The science fiction writers whose work appears here have very different--and at times very loose--ideas of what hometowns can mean, as each revisits his or hers in fictional form. In Harlan Ellison's "Jane Doe #112," a man's home is where he finds it: Ben Laborde, who "had run off when he was 10," feels he has lived "half a dozen different existences." In "Wild for You" by Lewis Shiner, home is on the highway, as a driver moves from youth to old age on a day's drive that literally lasts a lifetime. And Karen Haber's "3 Rms, Good View" posits "the past as a suburb of the present": a young woman who works in 21st-century San Francisco commutes from a cheap apartment circa 1968. In some cases, ambivalence about roots constrains the authorial imagination--Edward Bryant's "The Great Steam Bison of Cycad Center" and Joe Haldeman's "Homecoming" border on the sentimental, while Robert Silverberg's "The Last Surviving Veteran of the War of San Francisco" is sketchy and implausible. Best and funniest is Ian Watson's "The Talk of the Town," in which a young man holds telepathic conversations with the depressive, slightly lunatic spirit of his village. Jordan, who coedited The Best Horror Stories from the Magazine of F & SF , contributes only mildly informative introductions.

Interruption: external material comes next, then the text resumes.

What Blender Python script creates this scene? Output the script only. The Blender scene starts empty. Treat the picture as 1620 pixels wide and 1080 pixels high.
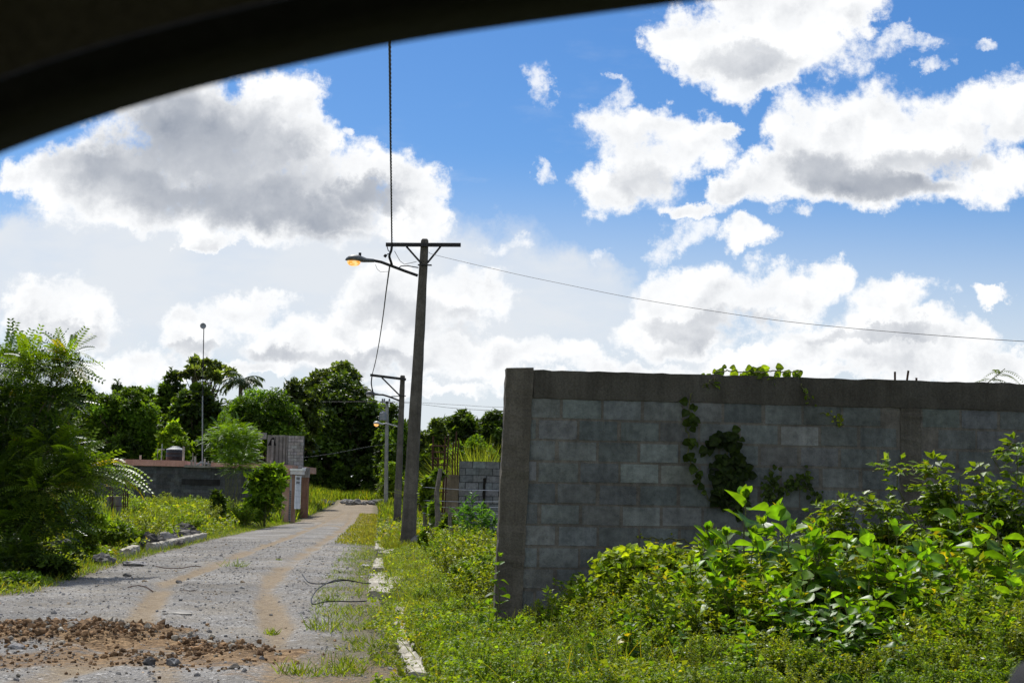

Copyright 1991 Reed Business Information, Inc.

From Library Journal

From Karen Haber's literal interpretation of "living in the past" ("3 Rms, Good View") to Connie Willis's enterprising approach to Hispanic-American history ("Cibola"), these 12 stories and one poem set in the hometowns of the contributing authors reflect a broad range of talent and artistry. Less focused than other "theme" collections, this volume belongs in libraries where short sf is popular.